▽

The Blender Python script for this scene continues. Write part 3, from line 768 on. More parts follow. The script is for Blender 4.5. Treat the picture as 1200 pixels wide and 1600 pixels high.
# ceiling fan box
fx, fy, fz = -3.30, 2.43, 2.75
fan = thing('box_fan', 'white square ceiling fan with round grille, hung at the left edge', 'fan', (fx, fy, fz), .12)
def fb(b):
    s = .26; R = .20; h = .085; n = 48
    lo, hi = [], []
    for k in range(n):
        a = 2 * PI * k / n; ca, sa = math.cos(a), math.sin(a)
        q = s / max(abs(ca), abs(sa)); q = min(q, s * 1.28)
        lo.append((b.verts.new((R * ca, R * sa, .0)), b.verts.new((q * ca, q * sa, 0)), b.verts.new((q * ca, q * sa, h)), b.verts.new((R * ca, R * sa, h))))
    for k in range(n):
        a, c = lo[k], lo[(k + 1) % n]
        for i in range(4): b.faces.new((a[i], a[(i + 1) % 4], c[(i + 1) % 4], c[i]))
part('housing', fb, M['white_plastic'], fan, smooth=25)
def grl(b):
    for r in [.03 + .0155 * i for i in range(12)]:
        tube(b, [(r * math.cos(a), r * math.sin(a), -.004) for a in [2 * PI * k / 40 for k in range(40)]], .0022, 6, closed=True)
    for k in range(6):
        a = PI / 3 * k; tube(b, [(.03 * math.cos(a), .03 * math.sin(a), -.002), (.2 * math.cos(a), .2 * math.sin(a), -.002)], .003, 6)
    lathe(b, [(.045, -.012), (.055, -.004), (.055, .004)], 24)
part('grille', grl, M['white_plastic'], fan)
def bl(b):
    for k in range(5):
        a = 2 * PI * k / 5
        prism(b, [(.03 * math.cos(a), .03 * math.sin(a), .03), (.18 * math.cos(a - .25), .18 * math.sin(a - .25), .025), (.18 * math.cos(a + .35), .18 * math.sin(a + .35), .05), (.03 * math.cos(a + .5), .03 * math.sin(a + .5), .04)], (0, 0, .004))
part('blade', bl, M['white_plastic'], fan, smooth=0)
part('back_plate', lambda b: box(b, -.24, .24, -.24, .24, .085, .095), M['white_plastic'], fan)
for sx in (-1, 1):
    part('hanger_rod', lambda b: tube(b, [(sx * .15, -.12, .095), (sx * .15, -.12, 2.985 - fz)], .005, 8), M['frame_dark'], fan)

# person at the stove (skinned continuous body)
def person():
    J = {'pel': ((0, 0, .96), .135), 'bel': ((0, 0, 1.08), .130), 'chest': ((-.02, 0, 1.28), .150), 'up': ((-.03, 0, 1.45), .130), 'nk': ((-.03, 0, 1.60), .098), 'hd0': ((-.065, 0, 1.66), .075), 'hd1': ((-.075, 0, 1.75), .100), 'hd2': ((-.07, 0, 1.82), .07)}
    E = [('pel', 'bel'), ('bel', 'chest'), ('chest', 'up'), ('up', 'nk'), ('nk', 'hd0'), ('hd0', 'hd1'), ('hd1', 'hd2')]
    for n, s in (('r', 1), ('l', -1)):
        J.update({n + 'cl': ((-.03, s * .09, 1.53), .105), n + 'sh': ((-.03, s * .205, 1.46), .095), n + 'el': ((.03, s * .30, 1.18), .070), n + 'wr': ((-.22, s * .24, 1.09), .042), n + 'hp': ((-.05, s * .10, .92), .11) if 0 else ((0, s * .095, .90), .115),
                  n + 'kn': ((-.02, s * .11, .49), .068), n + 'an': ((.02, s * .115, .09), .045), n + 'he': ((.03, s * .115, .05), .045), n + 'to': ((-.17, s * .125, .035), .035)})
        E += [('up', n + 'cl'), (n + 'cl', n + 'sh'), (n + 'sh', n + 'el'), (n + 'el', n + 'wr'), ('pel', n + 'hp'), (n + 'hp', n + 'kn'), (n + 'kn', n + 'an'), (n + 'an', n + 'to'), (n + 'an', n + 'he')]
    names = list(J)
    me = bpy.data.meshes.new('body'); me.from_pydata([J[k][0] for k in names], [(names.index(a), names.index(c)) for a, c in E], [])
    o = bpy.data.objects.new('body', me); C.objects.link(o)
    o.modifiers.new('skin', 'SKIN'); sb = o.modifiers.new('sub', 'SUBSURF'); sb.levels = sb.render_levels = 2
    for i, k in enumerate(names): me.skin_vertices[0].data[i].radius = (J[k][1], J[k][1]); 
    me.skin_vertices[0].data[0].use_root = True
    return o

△

TASK GOAL ▸ Go through the listing and copy all of it exactly.

EXPECTED OUTPUT ▸
The Blender Python script for this scene continues. Write part 3, from line 768 on. More parts follow. The script is for Blender 4.5. Treat the picture as 1200 pixels wide and 1600 pixels high.
# ceiling fan box
fx, fy, fz = -3.30, 2.43, 2.75
fan = thing('box_fan', 'white square ceiling fan with round grille, hung at the left edge', 'fan', (fx, fy, fz), .12)
def fb(b):
    s = .26; R = .20; h = .085; n = 48
    lo, hi = [], []
    for k in range(n):
        a = 2 * PI * k / n; ca, sa = math.cos(a), math.sin(a)
        q = s / max(abs(ca), abs(sa)); q = min(q, s * 1.28)
        lo.append((b.verts.new((R * ca, R * sa, .0)), b.verts.new((q * ca, q * sa, 0)), b.verts.new((q * ca, q * sa, h)), b.verts.new((R * ca, R * sa, h))))
    for k in range(n):
        a, c = lo[k], lo[(k + 1) % n]
        for i in range(4): b.faces.new((a[i], a[(i + 1) % 4], c[(i + 1) % 4], c[i]))
part('housing', fb, M['white_plastic'], fan, smooth=25)
def grl(b):
    for r in [.03 + .0155 * i for i in range(12)]:
        tube(b, [(r * math.cos(a), r * math.sin(a), -.004) for a in [2 * PI * k / 40 for k in range(40)]], .0022, 6, closed=True)
    for k in range(6):
        a = PI / 3 * k; tube(b, [(.03 * math.cos(a), .03 * math.sin(a), -.002), (.2 * math.cos(a), .2 * math.sin(a), -.002)], .003, 6)
    lathe(b, [(.045, -.012), (.055, -.004), (.055, .004)], 24)
part('grille', grl, M['white_plastic'], fan)
def bl(b):
    for k in range(5):
        a = 2 * PI * k / 5
        prism(b, [(.03 * math.cos(a), .03 * math.sin(a), .03), (.18 * math.cos(a - .25), .18 * math.sin(a - .25), .025), (.18 * math.cos(a + .35), .18 * math.sin(a + .35), .05), (.03 * math.cos(a + .5), .03 * math.sin(a + .5), .04)], (0, 0, .004))
part('blade', bl, M['white_plastic'], fan, smooth=0)
part('back_plate', lambda b: box(b, -.24, .24, -.24, .24, .085, .095), M['white_plastic'], fan)
for sx in (-1, 1):
    part('hanger_rod', lambda b: tube(b, [(sx * .15, -.12, .095), (sx * .15, -.12, 2.985 - fz)], .005, 8), M['frame_dark'], fan)

# person at the stove (skinned continuous body)
def person():
    J = {'pel': ((0, 0, .96), .135), 'bel': ((0, 0, 1.08), .130), 'chest': ((-.02, 0, 1.28), .150), 'up': ((-.03, 0, 1.45), .130), 'nk': ((-.03, 0, 1.60), .098), 'hd0': ((-.065, 0, 1.66), .075), 'hd1': ((-.075, 0, 1.75), .100), 'hd2': ((-.07, 0, 1.82), .07)}
    E = [('pel', 'bel'), ('bel', 'chest'), ('chest', 'up'), ('up', 'nk'), ('nk', 'hd0'), ('hd0', 'hd1'), ('hd1', 'hd2')]
    for n, s in (('r', 1), ('l', -1)):
        J.update({n + 'cl': ((-.03, s * .09, 1.53), .105), n + 'sh': ((-.03, s * .205, 1.46), .095), n + 'el': ((.03, s * .30, 1.18), .070), n + 'wr': ((-.22, s * .24, 1.09), .042), n + 'hp': ((-.05, s * .10, .92), .11) if 0 else ((0, s * .095, .90), .115),
                  n + 'kn': ((-.02, s * .11, .49), .068), n + 'an': ((.02, s * .115, .09), .045), n + 'he': ((.03, s * .115, .05), .045), n + 'to': ((-.17, s * .125, .035), .035)})
        E += [('up', n + 'cl'), (n + 'cl', n + 'sh'), (n + 'sh', n + 'el'), (n + 'el', n + 'wr'), ('pel', n + 'hp'), (n + 'hp', n + 'kn'), (n + 'kn', n + 'an'), (n + 'an', n + 'to'), (n + 'an', n + 'he')]
    names = list(J)
    me = bpy.data.meshes.new('body'); me.from_pydata([J[k][0] for k in names], [(names.index(a), names.index(c)) for a, c in E], [])
    o = bpy.data.objects.new('body', me); C.objects.link(o)
    o.modifiers.new('skin', 'SKIN'); sb = o.modifiers.new('sub', 'SUBSURF'); sb.levels = sb.render_levels = 2
    for i, k in enumerate(names): me.skin_vertices[0].data[i].radius = (J[k][1], J[k][1]); 
    me.skin_vertices[0].data[0].use_root = True
    return o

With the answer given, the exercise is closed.